On the other hand, the policy response is under way. EU farm policy, moving from

production subsidy to environmental stewardship, will cut pollution. So will the Government’s “catchment-sensitive farming” programme. The Water Framework Directive will improve all water bodies – especially abstraction points for public supply. Integrated river-basin management will communicate the benefit of looking after local assets.

Demand will go on increasing. Look at demographic change. One-person households are predicted to account for 35% of the UK total by 2021. This is worrying because Thames Water research shows average per-capita consumption rising from 124 litres per person per day to 201 litres as household size falls from six to one. The population drift to the relatively crowded Southeast will continue. Customers’ expectations will grow with their lifestyles and appreciation of plentiful water.

Again, though, there are encouraging signs. Waterwise, an industry-funded initiative, is building an economic case for deep cuts in demand. A national Water Savings Group (Government, regulators, water companies and customers) plans to influence policy in favour of lower household use by a hitherto untried strategy – collaboration. Industry is getting the message. For instance, the Society of Motor Manufacturers and Traders reports that water needed for each vehicle has fallen from 6,200 to 3,400 litres in three years.

Economic issue

So water shortage need not hold up economic development. By assessing costs and benefits and working within environmental limits, it should be possible to provide

sustainable solutions. However, there is an important proviso. Sustainable prosperity requires that economic-development plans and water-resource plans go hand in hand.

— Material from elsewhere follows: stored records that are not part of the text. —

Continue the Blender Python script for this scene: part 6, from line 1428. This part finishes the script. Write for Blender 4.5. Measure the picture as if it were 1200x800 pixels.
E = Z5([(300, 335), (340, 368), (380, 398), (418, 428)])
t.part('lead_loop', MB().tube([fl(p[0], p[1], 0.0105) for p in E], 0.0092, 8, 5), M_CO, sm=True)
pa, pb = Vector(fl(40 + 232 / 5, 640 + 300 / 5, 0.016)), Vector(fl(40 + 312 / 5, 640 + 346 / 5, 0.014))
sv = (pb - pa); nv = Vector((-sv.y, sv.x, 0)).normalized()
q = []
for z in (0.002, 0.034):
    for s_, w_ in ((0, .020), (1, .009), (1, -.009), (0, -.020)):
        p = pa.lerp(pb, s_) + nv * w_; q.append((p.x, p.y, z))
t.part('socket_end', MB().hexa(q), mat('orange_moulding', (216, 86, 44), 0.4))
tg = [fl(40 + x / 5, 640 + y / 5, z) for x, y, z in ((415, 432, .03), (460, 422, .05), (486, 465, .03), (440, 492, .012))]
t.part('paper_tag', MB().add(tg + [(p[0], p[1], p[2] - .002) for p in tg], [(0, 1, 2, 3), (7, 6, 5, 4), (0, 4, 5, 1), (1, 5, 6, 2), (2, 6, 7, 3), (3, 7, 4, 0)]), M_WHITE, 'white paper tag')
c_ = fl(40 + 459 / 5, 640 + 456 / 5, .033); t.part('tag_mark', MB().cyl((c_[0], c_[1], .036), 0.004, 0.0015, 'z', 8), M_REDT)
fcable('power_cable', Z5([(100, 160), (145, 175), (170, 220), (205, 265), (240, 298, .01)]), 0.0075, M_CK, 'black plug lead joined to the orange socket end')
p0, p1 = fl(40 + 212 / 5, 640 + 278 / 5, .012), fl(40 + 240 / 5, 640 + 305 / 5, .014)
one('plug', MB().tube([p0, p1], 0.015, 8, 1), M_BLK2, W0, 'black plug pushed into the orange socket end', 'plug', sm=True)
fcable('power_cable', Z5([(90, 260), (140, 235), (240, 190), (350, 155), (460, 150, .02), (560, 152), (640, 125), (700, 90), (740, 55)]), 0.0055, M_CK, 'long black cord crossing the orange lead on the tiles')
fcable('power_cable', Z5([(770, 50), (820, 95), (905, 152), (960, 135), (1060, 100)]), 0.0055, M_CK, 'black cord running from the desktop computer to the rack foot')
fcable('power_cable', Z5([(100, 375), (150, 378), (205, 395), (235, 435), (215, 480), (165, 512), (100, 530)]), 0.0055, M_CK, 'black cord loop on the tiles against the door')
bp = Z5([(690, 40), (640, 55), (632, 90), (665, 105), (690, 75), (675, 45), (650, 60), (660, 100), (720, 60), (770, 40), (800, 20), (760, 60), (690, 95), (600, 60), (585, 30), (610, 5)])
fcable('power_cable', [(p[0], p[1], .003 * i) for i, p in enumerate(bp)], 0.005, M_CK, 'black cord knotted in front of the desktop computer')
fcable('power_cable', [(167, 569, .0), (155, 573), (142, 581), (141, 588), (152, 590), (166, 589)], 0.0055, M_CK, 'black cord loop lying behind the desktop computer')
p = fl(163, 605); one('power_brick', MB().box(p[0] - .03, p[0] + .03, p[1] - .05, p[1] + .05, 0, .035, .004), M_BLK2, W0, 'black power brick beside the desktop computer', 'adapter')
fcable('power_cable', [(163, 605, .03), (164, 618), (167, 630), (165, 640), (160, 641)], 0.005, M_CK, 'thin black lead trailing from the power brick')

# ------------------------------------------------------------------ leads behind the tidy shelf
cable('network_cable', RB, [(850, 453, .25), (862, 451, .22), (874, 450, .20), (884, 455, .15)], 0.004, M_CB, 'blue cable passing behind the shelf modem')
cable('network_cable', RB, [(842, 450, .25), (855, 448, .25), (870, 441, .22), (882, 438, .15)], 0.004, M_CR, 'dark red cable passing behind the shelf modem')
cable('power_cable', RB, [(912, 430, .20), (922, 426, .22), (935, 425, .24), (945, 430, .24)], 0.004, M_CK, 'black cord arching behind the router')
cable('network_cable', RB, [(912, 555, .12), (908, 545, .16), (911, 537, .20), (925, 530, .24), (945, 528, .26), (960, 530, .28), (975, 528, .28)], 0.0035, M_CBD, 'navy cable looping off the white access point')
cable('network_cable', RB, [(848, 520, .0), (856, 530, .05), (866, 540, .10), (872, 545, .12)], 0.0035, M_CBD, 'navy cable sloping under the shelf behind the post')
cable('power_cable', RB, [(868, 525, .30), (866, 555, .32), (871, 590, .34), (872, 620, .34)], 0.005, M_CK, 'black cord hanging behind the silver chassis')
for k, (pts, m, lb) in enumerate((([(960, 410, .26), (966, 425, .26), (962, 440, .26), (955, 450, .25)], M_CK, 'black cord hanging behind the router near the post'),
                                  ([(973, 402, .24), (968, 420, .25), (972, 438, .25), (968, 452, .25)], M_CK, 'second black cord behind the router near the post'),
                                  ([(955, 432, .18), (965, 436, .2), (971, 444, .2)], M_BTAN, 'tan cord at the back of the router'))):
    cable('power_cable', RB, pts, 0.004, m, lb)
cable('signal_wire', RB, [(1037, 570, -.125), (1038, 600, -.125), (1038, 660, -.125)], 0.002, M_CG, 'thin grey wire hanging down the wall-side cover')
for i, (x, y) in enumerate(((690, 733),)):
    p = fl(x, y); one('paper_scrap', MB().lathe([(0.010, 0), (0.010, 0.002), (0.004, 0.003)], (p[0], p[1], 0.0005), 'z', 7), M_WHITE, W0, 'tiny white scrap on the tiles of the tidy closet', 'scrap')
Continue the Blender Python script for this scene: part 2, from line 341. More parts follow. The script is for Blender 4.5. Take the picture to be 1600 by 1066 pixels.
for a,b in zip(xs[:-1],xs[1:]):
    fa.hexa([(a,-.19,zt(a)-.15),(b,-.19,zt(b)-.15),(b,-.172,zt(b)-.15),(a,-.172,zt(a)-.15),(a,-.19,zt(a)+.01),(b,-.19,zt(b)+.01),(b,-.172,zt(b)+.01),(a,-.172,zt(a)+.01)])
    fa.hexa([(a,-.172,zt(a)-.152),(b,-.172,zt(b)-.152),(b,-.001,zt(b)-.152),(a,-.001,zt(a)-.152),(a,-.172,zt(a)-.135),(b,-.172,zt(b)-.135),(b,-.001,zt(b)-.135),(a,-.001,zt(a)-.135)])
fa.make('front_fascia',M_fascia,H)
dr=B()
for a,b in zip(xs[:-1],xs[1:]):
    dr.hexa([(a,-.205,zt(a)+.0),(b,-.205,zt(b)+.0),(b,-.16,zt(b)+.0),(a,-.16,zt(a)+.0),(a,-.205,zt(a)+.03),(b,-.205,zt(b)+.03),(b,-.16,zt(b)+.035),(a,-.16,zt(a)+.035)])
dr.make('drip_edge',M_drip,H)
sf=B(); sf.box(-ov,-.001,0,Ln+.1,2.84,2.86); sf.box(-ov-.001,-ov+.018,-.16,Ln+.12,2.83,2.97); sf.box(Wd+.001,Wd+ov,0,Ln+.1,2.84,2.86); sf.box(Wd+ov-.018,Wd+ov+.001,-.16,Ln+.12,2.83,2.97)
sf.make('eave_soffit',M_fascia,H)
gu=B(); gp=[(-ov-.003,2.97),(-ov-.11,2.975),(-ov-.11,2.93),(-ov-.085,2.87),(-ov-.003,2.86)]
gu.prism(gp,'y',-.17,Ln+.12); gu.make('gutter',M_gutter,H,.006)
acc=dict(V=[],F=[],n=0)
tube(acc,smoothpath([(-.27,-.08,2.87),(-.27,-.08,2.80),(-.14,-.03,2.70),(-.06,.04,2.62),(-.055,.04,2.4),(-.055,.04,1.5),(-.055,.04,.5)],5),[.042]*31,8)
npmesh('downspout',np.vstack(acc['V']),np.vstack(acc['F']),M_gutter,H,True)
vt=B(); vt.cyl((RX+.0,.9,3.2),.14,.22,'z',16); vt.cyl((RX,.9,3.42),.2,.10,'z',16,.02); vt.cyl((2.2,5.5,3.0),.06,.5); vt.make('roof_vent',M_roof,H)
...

Everyone works hard to make this happen but at present there is no guarantee. The obvious way is to integrate water more fully into economic policy. This does not mean that the water sector is misplaced in the Department for Environment, Food and Rural Affairs (DEFRA). In fact, the case for integration was made three years ago in a landmark water vision – by DEFRA. Water will always be at the heart of environment policy, but for that reason it is too easily pigeon-holed and seen through the peripheral lens of environmentalism.

The need for a fresh approach became pressing when sustainable communities made headlines for the wrong reasons. It was obvious that the Government had not consulted on water services, and infrastructure gaps could delay the project.

Since then, water companies have been more involved. Homes for All speaks of adequate water services, sustainable construction, and water saving devices. Yet, in an economic development plan, water still appears in a mainly environmental context. Would it not make sense to see it alongside other essentials such as transport and energy?

It has often been pointed out that the root meaning of economics (oikonomia in Greek – managing the resources of the home) covered what we now see as environment issues. Sustainable development needs water-resources management home again as a mainstream economic issue.